Up to and including the line that contains "sc.camera = camo", repeat each line of the data exactly, starting from the first.

▸ Dataset extract:
____

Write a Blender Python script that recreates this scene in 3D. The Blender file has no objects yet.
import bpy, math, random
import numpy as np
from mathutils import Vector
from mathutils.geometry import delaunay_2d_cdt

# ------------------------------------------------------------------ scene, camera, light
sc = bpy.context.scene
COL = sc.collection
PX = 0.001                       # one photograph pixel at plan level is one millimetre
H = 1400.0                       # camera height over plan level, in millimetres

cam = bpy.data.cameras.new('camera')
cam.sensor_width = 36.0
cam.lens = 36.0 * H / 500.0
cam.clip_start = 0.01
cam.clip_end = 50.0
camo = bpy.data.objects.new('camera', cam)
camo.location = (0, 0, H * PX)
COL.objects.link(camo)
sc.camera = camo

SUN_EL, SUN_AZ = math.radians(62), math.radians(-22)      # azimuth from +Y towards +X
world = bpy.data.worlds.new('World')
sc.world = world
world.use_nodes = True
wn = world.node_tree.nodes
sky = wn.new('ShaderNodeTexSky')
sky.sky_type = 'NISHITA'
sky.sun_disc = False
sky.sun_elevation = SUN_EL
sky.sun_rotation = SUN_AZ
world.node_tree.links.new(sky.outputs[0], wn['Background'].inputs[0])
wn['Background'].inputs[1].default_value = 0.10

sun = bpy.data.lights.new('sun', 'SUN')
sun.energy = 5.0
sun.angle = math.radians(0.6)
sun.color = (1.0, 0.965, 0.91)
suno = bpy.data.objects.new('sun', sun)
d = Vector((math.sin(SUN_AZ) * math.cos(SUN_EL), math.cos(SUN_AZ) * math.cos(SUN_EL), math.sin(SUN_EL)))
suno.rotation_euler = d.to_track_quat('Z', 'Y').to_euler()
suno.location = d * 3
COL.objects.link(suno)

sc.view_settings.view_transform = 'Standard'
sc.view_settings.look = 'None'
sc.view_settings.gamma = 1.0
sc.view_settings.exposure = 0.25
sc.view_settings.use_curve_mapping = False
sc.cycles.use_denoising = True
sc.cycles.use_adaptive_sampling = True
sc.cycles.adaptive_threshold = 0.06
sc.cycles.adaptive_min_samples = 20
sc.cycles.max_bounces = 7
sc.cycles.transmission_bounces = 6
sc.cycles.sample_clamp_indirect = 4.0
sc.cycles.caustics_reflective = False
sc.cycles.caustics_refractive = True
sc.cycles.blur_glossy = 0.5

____

▸ Output for this exercise:
Write a Blender Python script that recreates this scene in 3D. The Blender file has no objects yet.
import bpy, math, random
import numpy as np
from mathutils import Vector
from mathutils.geometry import delaunay_2d_cdt

# ------------------------------------------------------------------ scene, camera, light
sc = bpy.context.scene
COL = sc.collection
PX = 0.001                       # one photograph pixel at plan level is one millimetre
H = 1400.0                       # camera height over plan level, in millimetres

cam = bpy.data.cameras.new('camera')
cam.sensor_width = 36.0
cam.lens = 36.0 * H / 500.0
cam.clip_start = 0.01
cam.clip_end = 50.0
camo = bpy.data.objects.new('camera', cam)
camo.location = (0, 0, H * PX)
COL.objects.link(camo)
sc.camera = camo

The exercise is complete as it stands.